Sukkot to me

When  I booked my flight to Israel back in May it was hard to picture myself on my scheduled return date of Sept. 28th. All I knew at the time was that I couldn’t leave on the 30th because it was a holiday according to the travel agent. What holiday? After being here almost 2 months I find it is Sukkot (sue-coat, if that helps). A holiday I often overlooked growing up in San Diego. There’s no way to miss it here. Every few steps there’s another view of a sukkah (sue-ca). On top of hotels, converted balconies, backyards, in front of restaurants you will find these temporary dwellings for at least 7 days. They are meant to resemble the type of fragile dwellings in which the ancient Israelites are believed to have stayed during their 40 years of wandering in the desert after the Exodus from Egypt. A type of Thanksgiving in a way. Friends and family spend a lot of time in these structures eating great food and just spending time together. And while empty areas are turned into Christmas tree lots in the States, here you will find palm fronds stacked and cut to be used for creating these sukkot.

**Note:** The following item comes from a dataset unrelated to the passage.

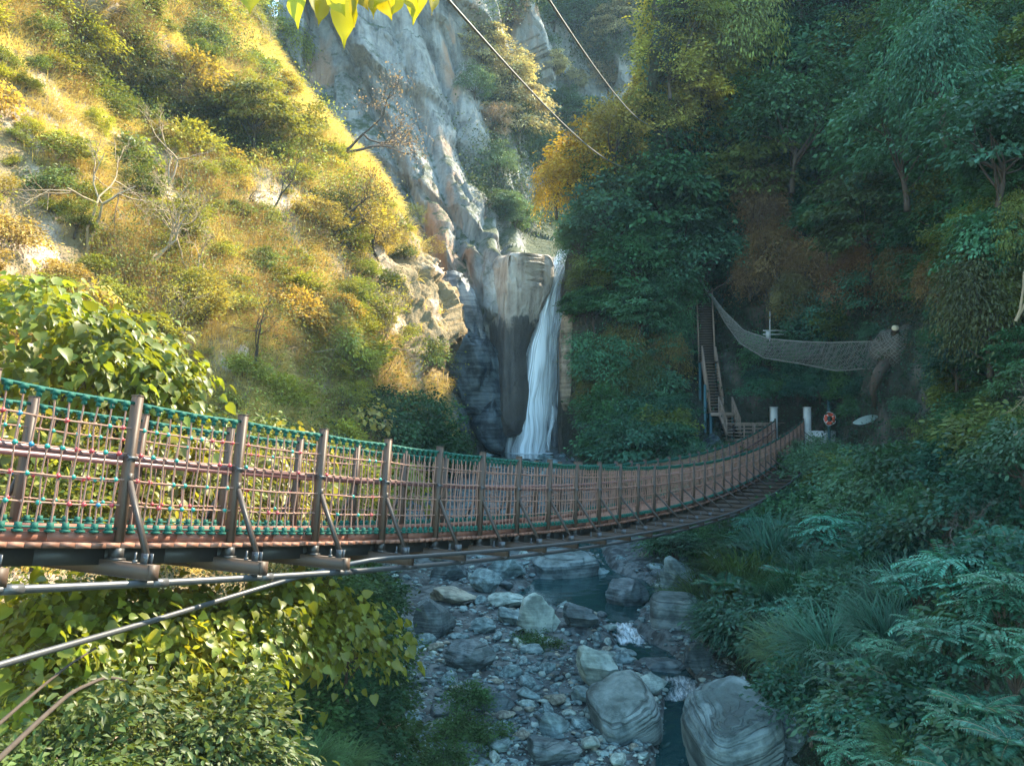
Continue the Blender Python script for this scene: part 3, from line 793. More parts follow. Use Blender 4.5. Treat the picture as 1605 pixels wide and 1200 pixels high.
for q in (l1+np.array([-.7, 0, 0]), l1+np.array([.7, 0, 0]), l1+np.array([-.7, 1.2, 0]), l2+np.array([-.55, .2, 0]), l2+np.array([.55, .2, 0]), l2+np.array([-.6, -1.4, -1.5])):
    m = MB(); m.tube([q-ZA*.1, [q[0], q[1], DK-4.5]], .09, 8); tpart(th, 'stilt', m, M_pole)
# concrete footing block
c = P(1287, 689, 50.9)
m = MB(); m.box(c, XA*.75, YA*.5, ZA*.55); m.box(c+np.array([.45, -.53, -.15]), XA*.2, YA*.028, ZA*.35)
tag(obj('concrete_block', m.mesh('concrete_block'), M_conc), 'low grey concrete block at the foot of the bridge pillar', 'concrete block')
# lifebuoy pole and ring
pt, pb = P(1299, 627, 49.6), P(1299, 700, 49.6); pb[0] = pt[0]
th = thing_from('lifebuoy_pole', pb, 'tall thin teal pole carrying the red lifebuoy', 'pole')
m = MB(); m.tube([pb-ZA*.8, pt], .085, 10); tpart(th, 'shaft', m, M_pole, True)
m = MB(); m.tube([pt, pt+ZA*.05], .095, 10); tpart(th, 'cap', m, M_dark, True)
m = MB(); q = P(1299, 652, 49.6); m.box(q-YA*.09, XA*.03, YA*.1, ZA*.02); tpart(th, 'hook', m, M_galv)
rc = P(1300.5, 656, 49.42)
th = thing_from('lifebuoy', rc, 'red ring lifebuoy with pale bands hanging on the teal pole', 'lifebuoy')
m = MB(); an = np.linspace(0, 2*PI, 33)
nu_, nv_ = 32, 12; V = []; F = []; MI = []
for u in range(nu_):
    for v in range(nv_):
        a, b = 2*PI*u/nu_, 2*PI*v/nv_; rr = .27+.10*math.cos(b)
        V.append([rr*math.cos(a)*.82, .075*math.sin(b)-.2*rr*math.cos(a), rr*math.sin(a)])
        F.append([u*nv_+v, u*nv_+(v+1) % nv_, ((u+1) % nu_)*nv_+(v+1) % nv_, ((u+1) % nu_)*nv_+v]); MI.append(1 if u % 8 == 3 else 0)
me = mesh_np('ring', np.array(V)+rc, [np.array(F)], smooth=True, matidx=MI); tpart(th, 'ring', me, [M_ringred, M_white])
m = MB(); m.tube([[rc[0]+.40*.82*math.cos(a), rc[1]-.08*math.cos(a), rc[2]+.40*math.sin(a)+.03*math.sin(4*a)] for a in an], .013, 5); tpart(th, 'grab_line', m, M_white)
# pale oval blade by the lifebuoy
c = P(1357, 656, 41.3); V = []; F = []
nL = 16
for k in range(nL+1):
    s_ = k/nL; hw = .30*math.sin(PI*min(max(s_, .015), .985))**.65*(1.05-.25*s_)
    p = c+XA*(s_-.5)*1.28+ZA*((s_-.5)*.30)-YA*.12*math.sin(PI*s_)
    for j in (-1, -.5, 0, .5, 1): V.append(p+(ZA*.92-YA*.40)*hw*j*.8-ZA*.03*abs(j)+0*XA)
V = np.array(V); nV = len(V); V = np.concatenate([V, V-np.array([0, -.012, .018])])
for k in range(nL):
    for j in range(4):
        q = [k*5+j, k*5+j+1, k*5+j+6, k*5+j+5]; F.append(q[::-1]); F.append([x+nV for x in q])
th = thing_from('banana_leaf', c+XA*.8, 'pale blue-grey oval leaf blade sticking out beside the lifebuoy', 'leaf')
tpart(th, 'blade', mesh_np('blade', V, [np.array(F)], smooth=True), M_paleaf)
m = MB(); m.tube([c+XA*.7+ZA*.16, c+XA*1.1+ZA*.1-0*YA, c+XA*1.6-ZA*.6+YA*.4], .02, 5); tpart(th, 'stalk', m, M_pole)

# pale block left of the lip of the fall
BLOCKFN = None
# ------------------------------------------------------------------ hanging rope net and netted stump
tops = [(1094, 432, 58.5), (1112, 458, 57.0), (1135, 487, 55.0), (1166, 518, 52.5), (1205, 531, 50), (1250, 535, 48), (1300, 537, 46), (1366, 535, 43.5)]
bots = [(1096, 438, 58.4), (1118, 472, 56.5), (1136, 505, 54.6), (1160, 538, 52), (1198, 561, 49.6), (1255, 570, 47.6), (1310, 581, 45.6), (1371, 577, 43.4)]
def dens(pp, n):
    a = np.array(pp, float); tt = np.linspace(0, 1, len(a)); k = np.linspace(0, 1, n)
    q = np.stack([np.interp(k, tt, a[:, c]) for c in range(3)], 1)
    for _ in range(6): q[1:-1] = (q[:-2]+2*q[1:-1]+q[2:])/4
    return np.array([P(*x) for x in q])
NU, NV = 230, 23
TP, BT = dens(tops, NU), dens(bots, NU)
def netp(u, v):
    u = np.clip(u, 0, NU-1); i = min(int(u), NU-2); f = u-i
    a = TP[i]*(1-f)+TP[i+1]*f; b = BT[i]*(1-f)+BT[i+1]*f
    s_ = v/(NV-1); p = a*(1-s_)+b*s_
    p = p+np.array([.0, -.35, -.12])*math.sin(PI*s_)*min(1, u/40)
    return p+.05*np.array([math.sin(u*.9+v), math.cos(u*.5), math.sin(v*1.7+u*.33)])
m = MB()
for dr in (1, -1):
    for k in range(-NV, NU+NV, 2):
        pts = [netp(k+dr*v, v) for v in range(NV) if 0 <= k+dr*v <= NU-1]
        if len(pts) > 1: m.tube(pts, .011, 3, 0, False)
th = thing_from('rope_net', TP[-1], 'long grey safety net slung across the dark slope above the bridge end', 'net')
tpart(th, 'mesh', m, M_net)
m = MB(); m.tube(TP, .035, 5); tpart(th, 'edge_rope', m, M_net); m = MB(); m.tube(BT, .03, 5); tpart(th, 'edge_rope', m, M_net)
m = MB(); m.tube([TP[0]+np.array([0, 0, -.1]), TP[0]+np.array([-.2, .3, 1.0])], .05, 6); tpart(th, 'anchor_post', m, M_wood)
def blob(seed, sub=4, amp=.35, freq=1.1, sq=(1, 1, 1), ridge=.0, facet=0., box=0):
    import bmesh
    bm = bmesh.new(); bmesh.ops.create_icosphere(bm, subdivisions=sub, radius=1)
    V = np.array([v.co[:] for v in bm.verts]); F = np.array([[v.index for v in f.verts] for f in bm.faces]); bm.free()
    r_ = np.random.default_rng(seed)
    if box: V = np.sign(V)*np.abs(V)**box; V /= np.abs(V).max()
    if facet > 0:     # cut flat faces
        for _ in range(int(14)):
            nrm = r_.normal(size=3); nrm /= np.linalg.norm(nrm); h = r_.uniform(.48, .85)
            dd = V@nrm-h; V = V-np.outer(np.maximum(dd, 0)*facet, nrm)
    n = fbm(V*freq+seed*7.3, 4, seed)
    if ridge: n = n+ridge*ridged(V*freq*1.6+seed, 3, seed+1)
    V = V*(1+amp*n[:, None])
    return V*np.array(sq), F
c = P(1404, 548, 40.8)
V, F = blob(5, 5, .35, 1.2, (1.15, .9, 1.2)); V[:, 0] += .35*np.maximum(V[:, 2], 0)
th = thing_from('netted_stump', c-ZA*1.3, 'grey-brown stump wrapped in netting at the right end of the rope net', 'tree stump')
tpart(th, 'stump', mesh_np('stump', V+c, [F], smooth=True), plain('wrapped_bark', (.085, .07, .055), .95, .1, nscale=2.4, namp=1., bump=1.))
m = MB()
Nn = V/np.linalg.norm(V, axis=1)[:, None]
for k in range(26):
    for dr in (1, -1):
        pts = []
        for q in range(22):
            th_ = -1.2+2.3*q/21; ph = k*2*PI/26+dr*th_*1.1
            d_ = np.array([math.cos(ph)*math.cos(th_), math.sin(ph)*math.cos(th_), math.sin(th_)])
            j = np.argmax(Nn@d_); pts.append(c+V[j]*1.035)
        m.tube(np.array(pts), .013, 3, 0, False)
tpart(th, 'netting', m, M_net)
a = P(1403, 515, 40.2); m = MB(); m.tube([a+np.array([.15, .5, -.5]), a+np.array([0, 0, 0])], .17, 10, 0, False); tpart(th, 'cut_log', m, M_bark)
m = MB(); m.tube([a, a+np.array([-.02, -.06, .05])], .165, 12); tpart(th, 'log_end', m, plain('cut_wood', (.50, .40, .26), .8, .2, nscale=12))
V2, F2 = blob(77, 6, .05, 1.2, (1, 1, 1), ridge=.12, box=.2)
a_ = .38; V2 = np.stack([V2[:, 0]*math.cos(a_)-V2[:, 1]*math.sin(a_), V2[:, 0]*math.sin(a_)+V2[:, 1]*math.cos(a_), V2[:, 2]], 1)*np.array([.86, .86, 1])
tz = V2[:, 2]; V2 = V2*np.array([2.4, 2.6, 7.4])
V2[:, 0] = np.where(V2[:, 0] > 0, V2[:, 0]*(.34+.74*sst(.05, .8, tz)), V2[:, 0])+.25*tz
V2 += (.95*facets(V2*np.array([.36, .36, .2])+9, 5, 1.4)+.38*facets(V2*np.array([1.0, 1.0, .5])+3, 8, 1.3))[:, None]*np.array([.25, -1, .1])
def block_mat():
    m, nt = newmat('pale_fall_rock'); t = NT(nt)
    tc = t.n('ShaderNodeTexCoord').outputs['Object']
    n1 = t.noise(tc, .8, 8, .62, .3); sk = t.noise(t.mapping(tc, scale=(1.6, 1.6, .22)), 1., 6, .6, .4); n2 = t.noise(tc, 5., 6, .6)
    c = t.ramp(t.math('MULTIPLY_ADD', n1, .5, t.math('MULTIPLY', sk, .5)), [(.34, (.15, .12, .10)), (.46, (.34, .28, .23)), (.56, (.44, .38, .32)), (.68, (.52, .47, .41))])
    sx = t.n('ShaderNodeSeparateXYZ'); nt.links.new(tc, sx.inputs[0])
    e = t.math('ADD', sx.outputs[2], t.math('MULTIPLY_ADD', n1, -4., t.math('MULTIPLY_ADD', sk, -3.5, 3.6)))       # damp stain with a ragged top edge
    wet = t.ramp(t.math('MULTIPLY_ADD', e, .2, .1), [(.40, (1, 1, 1)), (.52, (0, 0, 0))])
    c = t.mix(t.math('MULTIPLY', wet, .85), c, (.03, .028, .027))
    t.out(t.bsdf(c, t.math('MULTIPLY_ADD', wet, -.3, .8), .3, t.bump(t.math('ADD', t.math('ADD', n1, sk), t.math('MULTIPLY', n2, .4)), .9, .25))); return m
M_block = block_mat()
tag(obj('rock_block', mesh_np('rock_block', V2, [F2], smooth=False), M_block, loc=P(813, 543, 68.0)), 'tall pale tan block of rock with a dark wet foot left of the waterfall', 'rock')
M_wet = rock_mat('wet_fall_rock', (.022, .030, .036), (.10, .125, .135), scale=.6, strata=(R(70), R(30), 0), stra=.4, rough=.42, bump=.9)
for k, (x, y, d, sx_, sy_, sz_, lab) in enumerate(((742, 575, 66.2, 2.5, 2.2, 5.2, 'tall dark wet rock face beside the tan block left of the waterfall'), (702, 655, 63.5, 2.0, 2.2, 2.9, 'dark wet boulder at the foot of the sunlit slope by the plunge pool'), (768, 668, 66.2, 1.9, 1.8, 2.3, 'dark angular rock at the very foot of the waterfall chute'), (722, 480, 67.2, 1.7, 2.2, 4.2, 'grey slanting rock rib above the dark wet rock face'))):
    V3, F3 = blob(88+k, 5, .10, 1.2, (sx_, sy_, sz_), ridge=.3, box=.55, facet=.6)
    V3[:, 0] += -.30*V3[:, 2]
    V3 += (.8*facets(V3*np.array([.42, .42, .25])+k*7, 6, 1.4)+.3*facets(V3*np.array([1.2, 1.2, .7])+k*3, 9, 1.3))[:, None]*np.array([.35, -1, .1])
    tag(obj('wet_rock', mesh_np('wet_rock', V3, [F3], smooth=False), M_wet if k < 3 else rock_mat('rib_rock', (.09, .095, .10), (.24, .235, .225), scale=.5, strata=(R(75), R(25), 0), stra=.4, bump=.9), loc=P(x, y, d)), lab, 'rock')
V3, F3 = blob(78, 5, .12, 1.2, (1.05, 1.6, 3.9), ridge=.25, box=.6)
V3 += (.3*facets(V3*.5+4, 6, 1.2))[:, None]*np.array([-.3, -1, .1])
tag(obj('rock_block', mesh_np('rock_block', V3, [F3], smooth=False), rock_mat('tan_bank_rock', (.17, .13, .09), (.34, .27, .20), scale=.5, strata=(R(80), 0, 0), stra=.4, bump=.8), loc=P(900, 565, 59.5)), 'narrow tan rock face just right of the waterfall', 'rock')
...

Palm frond fun. Sukkot are constructed to that you can see the stars through the top of it.

This holiday also marks the time of year when I can get one of my favorite fruits. Pomegranate. Rimon in Hebrew. This fruit has a long-standing relationship with the Jewish people. And this Jewish person absolutely loves them. My house mate Nikka showed me a great way to open them without destroying your clothes and those within 20 feet of you. 1. Carefully cut pomegranate in half. 2. Submerge one half at a time in a bowl of water. 3. Pull apart sections as usual but under water. 4. White bitter part of the fruit will float to the top. 5. Scoop the precious seeds out from the bottom. 6. Enjoy! They are great on yogurt.

Like a bowl of precious jewels to me. Result of just one pomegranate.

I've been fascinated by these since I was a kid. Glad I don't have to destroy clothes over them anymore.

Our field trip this week took us to The City of David. Situated just south of the Old City and outside its walls. This is the area that King David established his palace and city. Dates back to 4500 BCE. The oldest settled neighborhood of Jerusalem and a major archaeological site. One of the highlights of this place is the underground water systems. Hezekiah’s Tunnel. The waters of the ancient spring, Gihon, still flow. As someone who suffers from claustrophobia I had been mentally preparing for this part for a few days. Positive attitude. Flashlight. Crocs. Smile. Apparently not enough to brave the small spaces. I got as far as the first turn of the tunnels before my brain told my body to turn around and run. Very disappointing for me. But hey, I got two great pictures. I can use my imagination.

Nir. One of our full-time program coordinators and guide for the day.

View of Silwan. Mainly an Arab neighborhood. Part of East Jerusalem.

On the steps of The Second Temple. Silwan in the distance.

It seemed like a good idea at the time.

A last look out before heading inside. That smile left as soon as I turned around into the darkness.

Yonit, our second program coordinator, brought us around downtown Jerusalem to point out all the great places to go out. There’s tons of tourist traps and bars that are filled with 18-21 year old Americans. For some that might be fun. Otherwise there are great “student bars” for those of us 22 and up. Remember, students are older here.  A night out wouldn’t be complete without a stop at a shwarma/falafel stop. Last night we had a party in our building for upcoming birthdays in the group and chose a Jersey Shore theme. Hence, extra makeup and hair poofs abounding. Was a fun night, we’ve only been a group for a week and a half and it feels like we’ve got a great dynamic already. Here’s to hoping it lasts all 5 months.

Olivia and the giant falafel.

Jersey Shore birthday for Sept/October birthdays. With the girls from my apartment. Nikka. Me. Carolyn. Rachelle.